• _Dataset section_:
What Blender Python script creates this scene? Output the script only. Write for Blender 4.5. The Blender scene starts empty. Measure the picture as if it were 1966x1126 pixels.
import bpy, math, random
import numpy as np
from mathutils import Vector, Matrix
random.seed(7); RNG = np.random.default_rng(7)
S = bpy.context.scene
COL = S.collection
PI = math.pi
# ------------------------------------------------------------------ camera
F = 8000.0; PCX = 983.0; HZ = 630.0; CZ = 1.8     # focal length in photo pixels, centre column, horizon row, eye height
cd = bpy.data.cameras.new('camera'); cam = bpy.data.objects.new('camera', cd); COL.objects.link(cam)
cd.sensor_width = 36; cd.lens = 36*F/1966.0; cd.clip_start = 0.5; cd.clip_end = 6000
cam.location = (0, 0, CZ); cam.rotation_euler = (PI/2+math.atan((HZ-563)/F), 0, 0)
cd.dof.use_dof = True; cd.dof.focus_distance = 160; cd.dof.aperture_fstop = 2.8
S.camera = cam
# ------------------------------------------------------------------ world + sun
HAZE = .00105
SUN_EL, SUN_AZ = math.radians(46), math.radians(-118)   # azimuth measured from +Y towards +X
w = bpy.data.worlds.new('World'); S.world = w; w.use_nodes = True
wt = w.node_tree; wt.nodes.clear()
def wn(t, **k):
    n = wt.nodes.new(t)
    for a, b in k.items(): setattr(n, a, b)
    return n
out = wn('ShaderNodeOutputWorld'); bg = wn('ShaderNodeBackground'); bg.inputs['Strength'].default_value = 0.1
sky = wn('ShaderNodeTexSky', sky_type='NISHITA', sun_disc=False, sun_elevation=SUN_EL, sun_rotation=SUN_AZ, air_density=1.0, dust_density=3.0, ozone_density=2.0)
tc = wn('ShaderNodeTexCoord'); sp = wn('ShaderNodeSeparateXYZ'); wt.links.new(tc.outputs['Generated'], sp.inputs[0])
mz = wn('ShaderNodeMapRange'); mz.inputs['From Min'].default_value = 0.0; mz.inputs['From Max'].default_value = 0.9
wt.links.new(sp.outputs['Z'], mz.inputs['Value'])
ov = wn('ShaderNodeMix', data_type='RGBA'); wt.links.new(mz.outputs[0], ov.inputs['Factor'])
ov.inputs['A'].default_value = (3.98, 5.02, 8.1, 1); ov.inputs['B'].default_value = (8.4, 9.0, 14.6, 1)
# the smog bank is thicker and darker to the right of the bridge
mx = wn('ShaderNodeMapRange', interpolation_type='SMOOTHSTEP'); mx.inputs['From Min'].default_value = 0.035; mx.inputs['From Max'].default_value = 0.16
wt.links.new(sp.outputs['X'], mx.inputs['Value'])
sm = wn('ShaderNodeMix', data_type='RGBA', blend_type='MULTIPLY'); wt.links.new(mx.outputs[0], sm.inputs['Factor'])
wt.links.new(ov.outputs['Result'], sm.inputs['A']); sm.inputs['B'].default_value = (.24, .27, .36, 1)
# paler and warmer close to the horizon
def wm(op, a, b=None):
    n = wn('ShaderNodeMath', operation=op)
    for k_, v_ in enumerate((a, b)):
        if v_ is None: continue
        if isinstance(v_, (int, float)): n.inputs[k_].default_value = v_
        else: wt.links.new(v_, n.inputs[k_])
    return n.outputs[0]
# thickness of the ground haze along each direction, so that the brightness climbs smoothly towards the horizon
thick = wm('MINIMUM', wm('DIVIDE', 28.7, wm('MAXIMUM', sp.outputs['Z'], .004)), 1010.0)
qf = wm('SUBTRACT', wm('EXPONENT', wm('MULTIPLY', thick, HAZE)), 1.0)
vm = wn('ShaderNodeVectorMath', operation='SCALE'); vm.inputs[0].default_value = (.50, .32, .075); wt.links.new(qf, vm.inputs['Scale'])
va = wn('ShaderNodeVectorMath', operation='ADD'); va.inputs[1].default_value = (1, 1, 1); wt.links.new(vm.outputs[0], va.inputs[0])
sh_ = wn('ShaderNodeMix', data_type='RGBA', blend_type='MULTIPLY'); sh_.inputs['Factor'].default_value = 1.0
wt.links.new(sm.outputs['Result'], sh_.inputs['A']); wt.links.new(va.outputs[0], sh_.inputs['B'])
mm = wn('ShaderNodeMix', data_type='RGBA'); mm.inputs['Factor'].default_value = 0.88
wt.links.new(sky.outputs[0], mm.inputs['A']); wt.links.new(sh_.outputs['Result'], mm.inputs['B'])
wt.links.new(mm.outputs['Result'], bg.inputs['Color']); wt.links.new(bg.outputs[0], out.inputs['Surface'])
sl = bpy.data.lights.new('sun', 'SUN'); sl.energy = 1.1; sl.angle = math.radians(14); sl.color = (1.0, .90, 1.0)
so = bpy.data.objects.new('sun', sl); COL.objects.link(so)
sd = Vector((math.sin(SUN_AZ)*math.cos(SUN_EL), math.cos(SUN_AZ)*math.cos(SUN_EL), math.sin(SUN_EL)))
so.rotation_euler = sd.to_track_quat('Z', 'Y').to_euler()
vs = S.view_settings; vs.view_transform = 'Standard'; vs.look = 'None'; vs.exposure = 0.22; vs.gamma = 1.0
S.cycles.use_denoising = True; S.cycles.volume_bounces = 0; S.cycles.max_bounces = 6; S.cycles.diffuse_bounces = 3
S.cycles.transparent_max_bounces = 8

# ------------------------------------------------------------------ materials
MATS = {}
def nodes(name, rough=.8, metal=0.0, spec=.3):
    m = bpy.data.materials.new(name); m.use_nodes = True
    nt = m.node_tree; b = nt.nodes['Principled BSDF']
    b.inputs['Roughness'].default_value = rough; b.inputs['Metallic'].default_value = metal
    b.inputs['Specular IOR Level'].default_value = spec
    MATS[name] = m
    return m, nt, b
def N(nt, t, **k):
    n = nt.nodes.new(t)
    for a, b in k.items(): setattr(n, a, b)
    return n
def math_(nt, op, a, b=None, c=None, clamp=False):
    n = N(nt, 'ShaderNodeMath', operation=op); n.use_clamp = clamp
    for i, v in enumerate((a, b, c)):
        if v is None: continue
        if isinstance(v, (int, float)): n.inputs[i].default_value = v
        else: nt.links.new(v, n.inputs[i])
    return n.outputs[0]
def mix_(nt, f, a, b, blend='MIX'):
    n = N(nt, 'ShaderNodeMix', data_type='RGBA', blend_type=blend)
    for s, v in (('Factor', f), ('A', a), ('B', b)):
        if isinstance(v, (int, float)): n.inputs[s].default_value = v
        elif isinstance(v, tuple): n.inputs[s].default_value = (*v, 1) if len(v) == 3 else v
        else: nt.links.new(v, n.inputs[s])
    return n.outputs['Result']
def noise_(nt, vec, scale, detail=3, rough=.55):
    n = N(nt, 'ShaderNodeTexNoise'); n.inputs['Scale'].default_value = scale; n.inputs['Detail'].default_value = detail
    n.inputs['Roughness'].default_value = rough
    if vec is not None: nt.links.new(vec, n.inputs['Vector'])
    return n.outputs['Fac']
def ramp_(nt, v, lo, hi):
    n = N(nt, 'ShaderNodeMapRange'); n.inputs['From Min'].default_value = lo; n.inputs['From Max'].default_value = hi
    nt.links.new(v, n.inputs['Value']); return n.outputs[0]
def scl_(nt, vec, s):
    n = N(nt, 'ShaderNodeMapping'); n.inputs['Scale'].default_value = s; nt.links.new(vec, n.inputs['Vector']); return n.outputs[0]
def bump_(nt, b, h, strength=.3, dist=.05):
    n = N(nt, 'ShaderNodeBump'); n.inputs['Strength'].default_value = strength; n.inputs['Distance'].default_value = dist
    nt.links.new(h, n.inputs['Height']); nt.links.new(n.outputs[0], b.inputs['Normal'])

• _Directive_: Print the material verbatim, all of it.

• _Exercise answer_:
What Blender Python script creates this scene? Output the script only. Write for Blender 4.5. The Blender scene starts empty. Measure the picture as if it were 1966x1126 pixels.
import bpy, math, random
import numpy as np
from mathutils import Vector, Matrix
random.seed(7); RNG = np.random.default_rng(7)
S = bpy.context.scene
COL = S.collection
PI = math.pi
# ------------------------------------------------------------------ camera
F = 8000.0; PCX = 983.0; HZ = 630.0; CZ = 1.8     # focal length in photo pixels, centre column, horizon row, eye height
cd = bpy.data.cameras.new('camera'); cam = bpy.data.objects.new('camera', cd); COL.objects.link(cam)
cd.sensor_width = 36; cd.lens = 36*F/1966.0; cd.clip_start = 0.5; cd.clip_end = 6000
cam.location = (0, 0, CZ); cam.rotation_euler = (PI/2+math.atan((HZ-563)/F), 0, 0)
cd.dof.use_dof = True; cd.dof.focus_distance = 160; cd.dof.aperture_fstop = 2.8
S.camera = cam
# ------------------------------------------------------------------ world + sun
HAZE = .00105
SUN_EL, SUN_AZ = math.radians(46), math.radians(-118)   # azimuth measured from +Y towards +X
w = bpy.data.worlds.new('World'); S.world = w; w.use_nodes = True
wt = w.node_tree; wt.nodes.clear()
def wn(t, **k):
    n = wt.nodes.new(t)
    for a, b in k.items(): setattr(n, a, b)
    return n
out = wn('ShaderNodeOutputWorld'); bg = wn('ShaderNodeBackground'); bg.inputs['Strength'].default_value = 0.1
sky = wn('ShaderNodeTexSky', sky_type='NISHITA', sun_disc=False, sun_elevation=SUN_EL, sun_rotation=SUN_AZ, air_density=1.0, dust_density=3.0, ozone_density=2.0)
tc = wn('ShaderNodeTexCoord'); sp = wn('ShaderNodeSeparateXYZ'); wt.links.new(tc.outputs['Generated'], sp.inputs[0])
mz = wn('ShaderNodeMapRange'); mz.inputs['From Min'].default_value = 0.0; mz.inputs['From Max'].default_value = 0.9
wt.links.new(sp.outputs['Z'], mz.inputs['Value'])
ov = wn('ShaderNodeMix', data_type='RGBA'); wt.links.new(mz.outputs[0], ov.inputs['Factor'])
ov.inputs['A'].default_value = (3.98, 5.02, 8.1, 1); ov.inputs['B'].default_value = (8.4, 9.0, 14.6, 1)
# the smog bank is thicker and darker to the right of the bridge
mx = wn('ShaderNodeMapRange', interpolation_type='SMOOTHSTEP'); mx.inputs['From Min'].default_value = 0.035; mx.inputs['From Max'].default_value = 0.16
wt.links.new(sp.outputs['X'], mx.inputs['Value'])
sm = wn('ShaderNodeMix', data_type='RGBA', blend_type='MULTIPLY'); wt.links.new(mx.outputs[0], sm.inputs['Factor'])
wt.links.new(ov.outputs['Result'], sm.inputs['A']); sm.inputs['B'].default_value = (.24, .27, .36, 1)
# paler and warmer close to the horizon
def wm(op, a, b=None):
    n = wn('ShaderNodeMath', operation=op)
    for k_, v_ in enumerate((a, b)):
        if v_ is None: continue
        if isinstance(v_, (int, float)): n.inputs[k_].default_value = v_
        else: wt.links.new(v_, n.inputs[k_])
    return n.outputs[0]
# thickness of the ground haze along each direction, so that the brightness climbs smoothly towards the horizon
thick = wm('MINIMUM', wm('DIVIDE', 28.7, wm('MAXIMUM', sp.outputs['Z'], .004)), 1010.0)
qf = wm('SUBTRACT', wm('EXPONENT', wm('MULTIPLY', thick, HAZE)), 1.0)
vm = wn('ShaderNodeVectorMath', operation='SCALE'); vm.inputs[0].default_value = (.50, .32, .075); wt.links.new(qf, vm.inputs['Scale'])
va = wn('ShaderNodeVectorMath', operation='ADD'); va.inputs[1].default_value = (1, 1, 1); wt.links.new(vm.outputs[0], va.inputs[0])
sh_ = wn('ShaderNodeMix', data_type='RGBA', blend_type='MULTIPLY'); sh_.inputs['Factor'].default_value = 1.0
wt.links.new(sm.outputs['Result'], sh_.inputs['A']); wt.links.new(va.outputs[0], sh_.inputs['B'])
mm = wn('ShaderNodeMix', data_type='RGBA'); mm.inputs['Factor'].default_value = 0.88
wt.links.new(sky.outputs[0], mm.inputs['A']); wt.links.new(sh_.outputs['Result'], mm.inputs['B'])
wt.links.new(mm.outputs['Result'], bg.inputs['Color']); wt.links.new(bg.outputs[0], out.inputs['Surface'])
sl = bpy.data.lights.new('sun', 'SUN'); sl.energy = 1.1; sl.angle = math.radians(14); sl.color = (1.0, .90, 1.0)
so = bpy.data.objects.new('sun', sl); COL.objects.link(so)
sd = Vector((math.sin(SUN_AZ)*math.cos(SUN_EL), math.cos(SUN_AZ)*math.cos(SUN_EL), math.sin(SUN_EL)))
so.rotation_euler = sd.to_track_quat('Z', 'Y').to_euler()
vs = S.view_settings; vs.view_transform = 'Standard'; vs.look = 'None'; vs.exposure = 0.22; vs.gamma = 1.0
S.cycles.use_denoising = True; S.cycles.volume_bounces = 0; S.cycles.max_bounces = 6; S.cycles.diffuse_bounces = 3
S.cycles.transparent_max_bounces = 8

# ------------------------------------------------------------------ materials
MATS = {}
def nodes(name, rough=.8, metal=0.0, spec=.3):
    m = bpy.data.materials.new(name); m.use_nodes = True
    nt = m.node_tree; b = nt.nodes['Principled BSDF']
    b.inputs['Roughness'].default_value = rough; b.inputs['Metallic'].default_value = metal
    b.inputs['Specular IOR Level'].default_value = spec
    MATS[name] = m
    return m, nt, b
def N(nt, t, **k):
    n = nt.nodes.new(t)
    for a, b in k.items(): setattr(n, a, b)
    return n
def math_(nt, op, a, b=None, c=None, clamp=False):
    n = N(nt, 'ShaderNodeMath', operation=op); n.use_clamp = clamp
    for i, v in enumerate((a, b, c)):
        if v is None: continue
        if isinstance(v, (int, float)): n.inputs[i].default_value = v
        else: nt.links.new(v, n.inputs[i])
    return n.outputs[0]
def mix_(nt, f, a, b, blend='MIX'):
    n = N(nt, 'ShaderNodeMix', data_type='RGBA', blend_type=blend)
    for s, v in (('Factor', f), ('A', a), ('B', b)):
        if isinstance(v, (int, float)): n.inputs[s].default_value = v
        elif isinstance(v, tuple): n.inputs[s].default_value = (*v, 1) if len(v) == 3 else v
        else: nt.links.new(v, n.inputs[s])
    return n.outputs['Result']
def noise_(nt, vec, scale, detail=3, rough=.55):
    n = N(nt, 'ShaderNodeTexNoise'); n.inputs['Scale'].default_value = scale; n.inputs['Detail'].default_value = detail
    n.inputs['Roughness'].default_value = rough
    if vec is not None: nt.links.new(vec, n.inputs['Vector'])
    return n.outputs['Fac']
def ramp_(nt, v, lo, hi):
    n = N(nt, 'ShaderNodeMapRange'); n.inputs['From Min'].default_value = lo; n.inputs['From Max'].default_value = hi
    nt.links.new(v, n.inputs['Value']); return n.outputs[0]
def scl_(nt, vec, s):
    n = N(nt, 'ShaderNodeMapping'); n.inputs['Scale'].default_value = s; nt.links.new(vec, n.inputs['Vector']); return n.outputs[0]
def bump_(nt, b, h, strength=.3, dist=.05):
    n = N(nt, 'ShaderNodeBump'); n.inputs['Strength'].default_value = strength; n.inputs['Distance'].default_value = dist
    nt.links.new(h, n.inputs['Height']); nt.links.new(n.outputs[0], b.inputs['Normal'])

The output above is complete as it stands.